Find Peak Element(lintcode 75)

Description

There is an integer array which has the following features:

• The numbers in adjacent positions are different.
• A[0] < A[1] && A[A.length - 2] > A[A.length - 1]. We define a position P is a peek if:

A[P] > A[P-1] && A[P] > A[P+1]

Find a peak element in this array.
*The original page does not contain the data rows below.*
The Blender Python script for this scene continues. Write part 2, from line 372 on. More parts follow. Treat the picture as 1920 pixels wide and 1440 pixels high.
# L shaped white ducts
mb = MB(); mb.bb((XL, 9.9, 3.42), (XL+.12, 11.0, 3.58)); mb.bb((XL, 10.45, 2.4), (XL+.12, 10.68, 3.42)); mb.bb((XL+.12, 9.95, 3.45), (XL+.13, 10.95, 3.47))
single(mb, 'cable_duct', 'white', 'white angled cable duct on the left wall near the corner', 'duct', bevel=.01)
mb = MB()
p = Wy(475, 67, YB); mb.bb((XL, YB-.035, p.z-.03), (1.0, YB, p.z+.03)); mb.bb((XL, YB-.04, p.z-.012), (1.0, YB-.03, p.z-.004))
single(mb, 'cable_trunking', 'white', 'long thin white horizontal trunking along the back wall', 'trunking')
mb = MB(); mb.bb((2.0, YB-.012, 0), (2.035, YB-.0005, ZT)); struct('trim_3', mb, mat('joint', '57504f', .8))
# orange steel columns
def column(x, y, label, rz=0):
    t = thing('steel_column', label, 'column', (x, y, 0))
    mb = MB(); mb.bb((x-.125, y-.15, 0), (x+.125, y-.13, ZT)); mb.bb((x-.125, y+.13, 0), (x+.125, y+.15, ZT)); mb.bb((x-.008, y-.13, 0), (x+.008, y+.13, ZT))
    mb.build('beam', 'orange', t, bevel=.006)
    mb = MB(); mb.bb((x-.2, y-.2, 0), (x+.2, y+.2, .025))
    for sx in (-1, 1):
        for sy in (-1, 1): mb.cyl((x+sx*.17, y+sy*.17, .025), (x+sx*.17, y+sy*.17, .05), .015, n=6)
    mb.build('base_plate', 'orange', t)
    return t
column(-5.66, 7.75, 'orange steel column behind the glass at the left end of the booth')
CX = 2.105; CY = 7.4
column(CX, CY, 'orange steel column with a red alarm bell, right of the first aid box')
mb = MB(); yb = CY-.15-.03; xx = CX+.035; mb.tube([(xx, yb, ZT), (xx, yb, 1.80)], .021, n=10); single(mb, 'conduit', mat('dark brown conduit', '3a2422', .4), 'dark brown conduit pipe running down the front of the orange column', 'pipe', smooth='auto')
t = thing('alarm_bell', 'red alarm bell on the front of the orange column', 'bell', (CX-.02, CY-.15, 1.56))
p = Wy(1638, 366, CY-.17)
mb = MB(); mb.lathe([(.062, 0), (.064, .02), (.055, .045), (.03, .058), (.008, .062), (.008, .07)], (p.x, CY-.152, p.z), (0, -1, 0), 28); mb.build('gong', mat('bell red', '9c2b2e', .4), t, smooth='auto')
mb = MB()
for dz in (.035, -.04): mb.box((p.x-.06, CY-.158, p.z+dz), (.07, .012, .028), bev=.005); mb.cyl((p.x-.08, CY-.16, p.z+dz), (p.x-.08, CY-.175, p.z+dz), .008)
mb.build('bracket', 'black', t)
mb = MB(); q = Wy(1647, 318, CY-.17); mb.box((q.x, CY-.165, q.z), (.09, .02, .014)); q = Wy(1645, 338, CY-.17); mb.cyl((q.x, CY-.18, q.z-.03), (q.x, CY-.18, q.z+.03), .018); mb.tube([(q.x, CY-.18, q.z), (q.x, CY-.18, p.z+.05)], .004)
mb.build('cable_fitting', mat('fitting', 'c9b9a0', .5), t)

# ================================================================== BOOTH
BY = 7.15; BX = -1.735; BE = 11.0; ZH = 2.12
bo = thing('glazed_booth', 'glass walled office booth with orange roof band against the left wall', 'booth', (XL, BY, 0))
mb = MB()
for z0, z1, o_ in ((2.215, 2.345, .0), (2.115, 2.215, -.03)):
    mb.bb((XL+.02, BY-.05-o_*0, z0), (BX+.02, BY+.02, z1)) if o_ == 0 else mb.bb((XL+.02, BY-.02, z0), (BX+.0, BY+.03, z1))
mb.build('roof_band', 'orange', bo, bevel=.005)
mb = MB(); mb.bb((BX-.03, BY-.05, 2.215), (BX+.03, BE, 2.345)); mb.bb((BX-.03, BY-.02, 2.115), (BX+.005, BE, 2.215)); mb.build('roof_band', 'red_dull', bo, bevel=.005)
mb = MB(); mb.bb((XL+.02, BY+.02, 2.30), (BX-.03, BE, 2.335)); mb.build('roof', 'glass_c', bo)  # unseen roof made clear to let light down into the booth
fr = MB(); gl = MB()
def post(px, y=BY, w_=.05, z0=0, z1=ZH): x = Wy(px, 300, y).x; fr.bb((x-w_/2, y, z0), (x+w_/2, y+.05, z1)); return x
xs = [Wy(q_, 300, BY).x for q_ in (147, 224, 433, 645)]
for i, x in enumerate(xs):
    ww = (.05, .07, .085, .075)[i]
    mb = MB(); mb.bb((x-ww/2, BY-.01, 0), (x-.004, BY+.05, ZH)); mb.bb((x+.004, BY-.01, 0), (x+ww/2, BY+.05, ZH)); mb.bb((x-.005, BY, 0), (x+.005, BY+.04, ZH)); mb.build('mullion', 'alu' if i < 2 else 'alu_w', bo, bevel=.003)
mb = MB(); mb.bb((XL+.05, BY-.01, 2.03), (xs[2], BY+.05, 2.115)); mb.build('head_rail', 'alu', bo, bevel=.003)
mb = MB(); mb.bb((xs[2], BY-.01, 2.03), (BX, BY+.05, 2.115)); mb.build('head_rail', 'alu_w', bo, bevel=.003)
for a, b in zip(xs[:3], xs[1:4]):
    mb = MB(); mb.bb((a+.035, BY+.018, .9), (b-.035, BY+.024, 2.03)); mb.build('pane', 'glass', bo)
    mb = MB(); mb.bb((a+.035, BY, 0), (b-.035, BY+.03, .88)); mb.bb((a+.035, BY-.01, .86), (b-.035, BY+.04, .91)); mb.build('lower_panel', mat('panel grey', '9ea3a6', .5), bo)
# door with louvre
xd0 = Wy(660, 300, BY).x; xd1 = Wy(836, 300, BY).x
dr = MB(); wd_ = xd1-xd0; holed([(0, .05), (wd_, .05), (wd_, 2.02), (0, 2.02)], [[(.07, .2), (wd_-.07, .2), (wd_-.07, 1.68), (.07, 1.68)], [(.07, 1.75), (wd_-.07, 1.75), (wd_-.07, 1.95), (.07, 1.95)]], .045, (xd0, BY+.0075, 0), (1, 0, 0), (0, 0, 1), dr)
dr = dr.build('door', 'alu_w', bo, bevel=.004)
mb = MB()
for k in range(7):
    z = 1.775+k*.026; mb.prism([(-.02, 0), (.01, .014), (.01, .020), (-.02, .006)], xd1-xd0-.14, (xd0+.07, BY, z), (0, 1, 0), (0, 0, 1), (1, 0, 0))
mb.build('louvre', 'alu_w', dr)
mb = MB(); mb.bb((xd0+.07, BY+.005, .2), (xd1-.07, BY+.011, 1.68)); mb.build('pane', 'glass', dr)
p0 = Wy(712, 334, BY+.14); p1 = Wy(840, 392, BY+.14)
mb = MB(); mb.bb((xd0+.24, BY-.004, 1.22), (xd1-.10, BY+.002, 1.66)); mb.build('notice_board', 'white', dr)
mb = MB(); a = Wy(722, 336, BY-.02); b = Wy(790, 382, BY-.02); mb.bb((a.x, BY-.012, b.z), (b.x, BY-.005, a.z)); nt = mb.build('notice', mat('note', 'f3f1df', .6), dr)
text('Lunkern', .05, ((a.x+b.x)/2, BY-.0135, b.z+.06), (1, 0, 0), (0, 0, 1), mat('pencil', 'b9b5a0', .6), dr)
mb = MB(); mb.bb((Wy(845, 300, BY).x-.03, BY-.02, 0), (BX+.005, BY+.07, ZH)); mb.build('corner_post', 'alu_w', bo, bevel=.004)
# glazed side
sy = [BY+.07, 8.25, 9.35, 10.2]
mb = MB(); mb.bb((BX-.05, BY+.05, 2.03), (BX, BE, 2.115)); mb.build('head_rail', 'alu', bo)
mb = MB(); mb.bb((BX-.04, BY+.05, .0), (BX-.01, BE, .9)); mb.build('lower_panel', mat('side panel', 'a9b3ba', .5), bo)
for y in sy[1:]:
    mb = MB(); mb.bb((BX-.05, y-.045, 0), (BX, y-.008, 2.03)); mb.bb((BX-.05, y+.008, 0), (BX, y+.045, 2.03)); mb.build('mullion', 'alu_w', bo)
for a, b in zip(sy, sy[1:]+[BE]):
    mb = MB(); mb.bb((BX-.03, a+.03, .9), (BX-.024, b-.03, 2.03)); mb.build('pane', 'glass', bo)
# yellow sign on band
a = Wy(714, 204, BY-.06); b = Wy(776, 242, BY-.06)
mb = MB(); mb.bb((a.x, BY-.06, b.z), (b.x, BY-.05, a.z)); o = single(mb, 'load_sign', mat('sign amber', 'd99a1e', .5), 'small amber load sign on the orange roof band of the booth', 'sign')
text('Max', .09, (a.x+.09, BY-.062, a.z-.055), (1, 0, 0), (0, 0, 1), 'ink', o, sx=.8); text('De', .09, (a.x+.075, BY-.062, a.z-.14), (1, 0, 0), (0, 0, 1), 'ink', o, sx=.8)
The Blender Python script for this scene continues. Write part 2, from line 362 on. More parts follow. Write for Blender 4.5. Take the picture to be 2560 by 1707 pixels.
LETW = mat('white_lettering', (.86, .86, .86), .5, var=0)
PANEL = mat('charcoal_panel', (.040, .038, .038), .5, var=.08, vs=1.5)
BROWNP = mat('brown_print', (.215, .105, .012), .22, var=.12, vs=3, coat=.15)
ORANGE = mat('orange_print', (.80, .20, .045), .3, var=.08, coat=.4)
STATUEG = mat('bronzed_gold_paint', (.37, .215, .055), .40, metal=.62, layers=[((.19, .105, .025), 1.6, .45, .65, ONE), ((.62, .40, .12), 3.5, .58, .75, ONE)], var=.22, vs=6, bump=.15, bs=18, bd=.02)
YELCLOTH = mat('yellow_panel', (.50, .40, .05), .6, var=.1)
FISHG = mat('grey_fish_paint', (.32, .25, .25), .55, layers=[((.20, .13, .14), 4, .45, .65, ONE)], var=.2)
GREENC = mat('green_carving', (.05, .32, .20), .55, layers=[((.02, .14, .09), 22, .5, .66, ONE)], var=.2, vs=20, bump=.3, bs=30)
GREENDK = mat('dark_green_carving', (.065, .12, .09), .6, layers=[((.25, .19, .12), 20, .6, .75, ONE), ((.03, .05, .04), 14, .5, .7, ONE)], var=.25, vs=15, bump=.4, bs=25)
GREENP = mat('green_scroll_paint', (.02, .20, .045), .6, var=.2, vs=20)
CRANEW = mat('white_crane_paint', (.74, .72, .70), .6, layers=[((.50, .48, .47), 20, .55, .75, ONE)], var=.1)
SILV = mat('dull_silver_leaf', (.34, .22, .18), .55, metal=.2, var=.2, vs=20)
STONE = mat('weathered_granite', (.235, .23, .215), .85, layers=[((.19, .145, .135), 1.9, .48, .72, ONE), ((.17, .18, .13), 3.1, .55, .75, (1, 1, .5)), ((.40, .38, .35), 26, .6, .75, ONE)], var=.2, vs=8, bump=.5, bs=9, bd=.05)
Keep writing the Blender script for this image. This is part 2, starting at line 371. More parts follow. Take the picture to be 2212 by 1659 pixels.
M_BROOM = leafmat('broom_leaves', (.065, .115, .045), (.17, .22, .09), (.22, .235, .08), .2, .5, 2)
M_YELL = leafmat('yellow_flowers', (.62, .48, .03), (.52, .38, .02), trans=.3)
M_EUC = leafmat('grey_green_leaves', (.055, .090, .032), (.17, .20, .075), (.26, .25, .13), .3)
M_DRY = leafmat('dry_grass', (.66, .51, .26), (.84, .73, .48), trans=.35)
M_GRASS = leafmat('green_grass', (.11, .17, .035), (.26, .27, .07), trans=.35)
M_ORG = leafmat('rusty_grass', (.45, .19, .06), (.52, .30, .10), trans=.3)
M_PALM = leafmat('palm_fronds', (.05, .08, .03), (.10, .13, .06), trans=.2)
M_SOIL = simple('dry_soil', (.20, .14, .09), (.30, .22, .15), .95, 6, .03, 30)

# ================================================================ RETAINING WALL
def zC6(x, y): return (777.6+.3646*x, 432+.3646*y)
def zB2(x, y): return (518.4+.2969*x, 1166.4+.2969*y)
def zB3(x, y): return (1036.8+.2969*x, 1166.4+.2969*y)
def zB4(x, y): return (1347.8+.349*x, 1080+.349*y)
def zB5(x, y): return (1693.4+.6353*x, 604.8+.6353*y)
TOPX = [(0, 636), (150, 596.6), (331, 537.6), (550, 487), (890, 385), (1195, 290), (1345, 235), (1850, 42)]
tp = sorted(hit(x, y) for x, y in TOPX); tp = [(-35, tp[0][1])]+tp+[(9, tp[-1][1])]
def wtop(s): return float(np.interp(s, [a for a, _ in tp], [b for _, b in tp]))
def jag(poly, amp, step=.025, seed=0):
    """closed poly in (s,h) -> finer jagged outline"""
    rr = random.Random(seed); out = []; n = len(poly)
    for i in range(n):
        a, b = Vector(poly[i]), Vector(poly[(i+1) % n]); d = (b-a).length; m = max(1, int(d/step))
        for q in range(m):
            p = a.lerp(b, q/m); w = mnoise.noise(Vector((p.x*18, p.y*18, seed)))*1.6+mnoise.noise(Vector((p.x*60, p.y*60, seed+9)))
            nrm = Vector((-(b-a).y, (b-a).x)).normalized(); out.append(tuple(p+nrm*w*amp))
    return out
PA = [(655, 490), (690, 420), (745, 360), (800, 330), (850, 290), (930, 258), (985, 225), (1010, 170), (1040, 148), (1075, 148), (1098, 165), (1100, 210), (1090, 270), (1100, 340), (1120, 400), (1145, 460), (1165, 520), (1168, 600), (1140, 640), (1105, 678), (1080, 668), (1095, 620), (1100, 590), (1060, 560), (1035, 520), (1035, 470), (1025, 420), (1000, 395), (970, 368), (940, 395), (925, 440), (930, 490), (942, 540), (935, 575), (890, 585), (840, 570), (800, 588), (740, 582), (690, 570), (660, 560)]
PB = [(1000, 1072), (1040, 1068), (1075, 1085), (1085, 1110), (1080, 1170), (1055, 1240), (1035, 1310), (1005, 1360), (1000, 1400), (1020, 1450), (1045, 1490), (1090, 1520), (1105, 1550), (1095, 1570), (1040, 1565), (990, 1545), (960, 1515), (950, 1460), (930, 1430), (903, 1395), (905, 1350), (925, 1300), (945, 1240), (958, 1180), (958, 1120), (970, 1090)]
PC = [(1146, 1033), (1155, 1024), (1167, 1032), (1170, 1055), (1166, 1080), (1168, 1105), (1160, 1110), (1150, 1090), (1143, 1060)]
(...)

Return the index of the peak.

Notice:
The array may contains multiple peeks, find any of them.

Example

Given [1, 2, 1, 3, 4, 5, 7, 6]

Return index 1 (which is number 2) or 6 (which is number 7)

Interface

class Solution {
    /**
     * @param A: An integers array.
     * @return: return any of peek positions.
     */
    public int findPeak(int[] A) {
        // write your code here
    }
}

Solution

class Solution {
    /**
     * @param A: An integers array.
     * @return: return any of peek positions.
     */
    public int findPeak(int[] A) {
        // write your code here
        if (A == null || A.length == 0) {
            return -1;
        }

        if (A.length == 1) {
            return 0;
        }

        int start = 1;
        int end = A.length - 2;

        while (start + 1 < end) {
            int mid = start + (end - start) / 2;

            if (A[mid] < A[mid - 1]) {
                end = mid;
            } else if (A[mid] < A[mid + 1]) {
                start = mid;
            } else {
                return mid;
            }
        }

        if (A[start] > A[end]) {
            return start;
        } else {
            return end;
        }
    }
}